Quel regard portez-vous sur les appels à la restructuration et à la recapitalisation des banques tunisiennes ?

A parler, de manière générale, du paysage bancaire où nous vivons, force est de constater que nous sommes trop nombreux, privés et publics, par rapport à la taille de l’économie, avec des pratiques qui ne sont pas forcément identiques et des approches différentes en matière de risque, de la relation-client ou de la rentabilité.

Pour ce qui est de la question de la recapitalisation, je dirais que tout le monde doit s’accorder sur la nécessité d’avoir les moyens de ses ambitions, ce qui ne semble pas être toujours le cas, aujourd’hui, pour tous les opérateurs de la place.

Quel est votre sentiment sur des projets, tels que la levée du secret bancaire ou le plafonnement des transactions en billets bancaires ?

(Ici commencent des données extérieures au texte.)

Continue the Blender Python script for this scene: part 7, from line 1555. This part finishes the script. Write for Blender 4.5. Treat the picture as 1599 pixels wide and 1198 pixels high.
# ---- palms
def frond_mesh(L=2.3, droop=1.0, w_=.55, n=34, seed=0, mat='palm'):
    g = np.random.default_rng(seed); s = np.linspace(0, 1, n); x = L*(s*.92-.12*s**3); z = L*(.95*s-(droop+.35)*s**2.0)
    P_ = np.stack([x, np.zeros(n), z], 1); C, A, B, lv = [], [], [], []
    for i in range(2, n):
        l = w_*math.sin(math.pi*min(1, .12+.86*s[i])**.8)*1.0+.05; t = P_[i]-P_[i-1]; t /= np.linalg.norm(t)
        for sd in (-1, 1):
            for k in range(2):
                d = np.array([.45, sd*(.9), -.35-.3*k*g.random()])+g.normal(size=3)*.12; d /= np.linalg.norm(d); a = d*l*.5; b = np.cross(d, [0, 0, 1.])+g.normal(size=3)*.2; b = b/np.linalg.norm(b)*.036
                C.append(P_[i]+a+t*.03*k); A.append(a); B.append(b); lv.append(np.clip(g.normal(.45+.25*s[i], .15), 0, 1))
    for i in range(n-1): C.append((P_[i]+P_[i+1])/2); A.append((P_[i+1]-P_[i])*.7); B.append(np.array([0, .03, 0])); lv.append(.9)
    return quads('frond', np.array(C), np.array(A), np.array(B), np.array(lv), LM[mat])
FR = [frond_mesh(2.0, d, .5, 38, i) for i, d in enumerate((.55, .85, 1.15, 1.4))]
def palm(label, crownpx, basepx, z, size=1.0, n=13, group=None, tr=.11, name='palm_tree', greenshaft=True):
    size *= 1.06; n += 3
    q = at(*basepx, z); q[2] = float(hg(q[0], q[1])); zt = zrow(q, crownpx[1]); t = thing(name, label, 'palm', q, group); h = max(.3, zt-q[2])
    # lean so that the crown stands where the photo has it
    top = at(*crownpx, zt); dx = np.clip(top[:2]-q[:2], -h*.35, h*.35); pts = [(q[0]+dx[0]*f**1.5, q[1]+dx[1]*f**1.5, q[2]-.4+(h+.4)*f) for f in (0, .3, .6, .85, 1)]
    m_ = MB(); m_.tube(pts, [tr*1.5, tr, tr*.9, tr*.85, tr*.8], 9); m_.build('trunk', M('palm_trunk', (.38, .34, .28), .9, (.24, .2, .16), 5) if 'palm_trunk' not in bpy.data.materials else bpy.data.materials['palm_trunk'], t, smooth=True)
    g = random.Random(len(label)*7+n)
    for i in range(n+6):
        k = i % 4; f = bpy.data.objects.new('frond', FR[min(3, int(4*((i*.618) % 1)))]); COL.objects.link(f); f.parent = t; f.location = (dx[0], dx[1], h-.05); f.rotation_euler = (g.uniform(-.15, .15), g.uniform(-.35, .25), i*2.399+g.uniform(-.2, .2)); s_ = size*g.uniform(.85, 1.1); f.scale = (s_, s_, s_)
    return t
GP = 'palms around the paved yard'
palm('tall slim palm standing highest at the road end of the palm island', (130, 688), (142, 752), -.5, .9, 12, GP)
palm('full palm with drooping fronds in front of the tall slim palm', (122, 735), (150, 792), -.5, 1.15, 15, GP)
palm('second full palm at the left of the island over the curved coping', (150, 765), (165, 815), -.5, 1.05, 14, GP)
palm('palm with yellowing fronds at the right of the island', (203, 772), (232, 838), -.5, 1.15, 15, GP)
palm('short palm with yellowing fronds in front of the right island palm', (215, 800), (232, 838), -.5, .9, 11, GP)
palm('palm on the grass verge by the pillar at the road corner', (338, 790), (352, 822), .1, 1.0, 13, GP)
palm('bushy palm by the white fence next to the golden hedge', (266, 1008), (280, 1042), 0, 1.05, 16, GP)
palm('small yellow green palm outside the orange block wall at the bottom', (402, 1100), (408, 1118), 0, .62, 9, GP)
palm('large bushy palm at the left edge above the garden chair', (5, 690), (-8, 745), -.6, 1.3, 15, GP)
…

Abstraction de tout cela, il faut qu’on reconnaisse, aujourd’hui, que le secteur informel devient trop important dans l’économie tunisienne, qu’il y a beaucoup d’argent qui échappe au secteur bancaire et qu’il faut toujours prendre en considération les lois relatives au blanchiment d’argent et à ses interactions avec le terrorisme pour que le système financier ne soit jamais partenaire de telles choses. La réelle problématique reste qu’il y a énormément d’argent qui échappe au système bancaire. La manière dont on peut interpréter des mesures telles que la levée du secret ou le plafonnement des transactions en billets, peut accélérer le phénomène de la fuite des capitaux du marché et donc avoir un effet contraire. S’il faut bien prendre de telles mesures, peut-être faudrait-il les accompagner d’autres mesures telles que l’amnistie fiscale. Je pense, en tout cas, qu’il y a d’abord une réflexion globale à organiser sur la thématique de sorte à s’assurer des répercussions totalement positives sur le marché.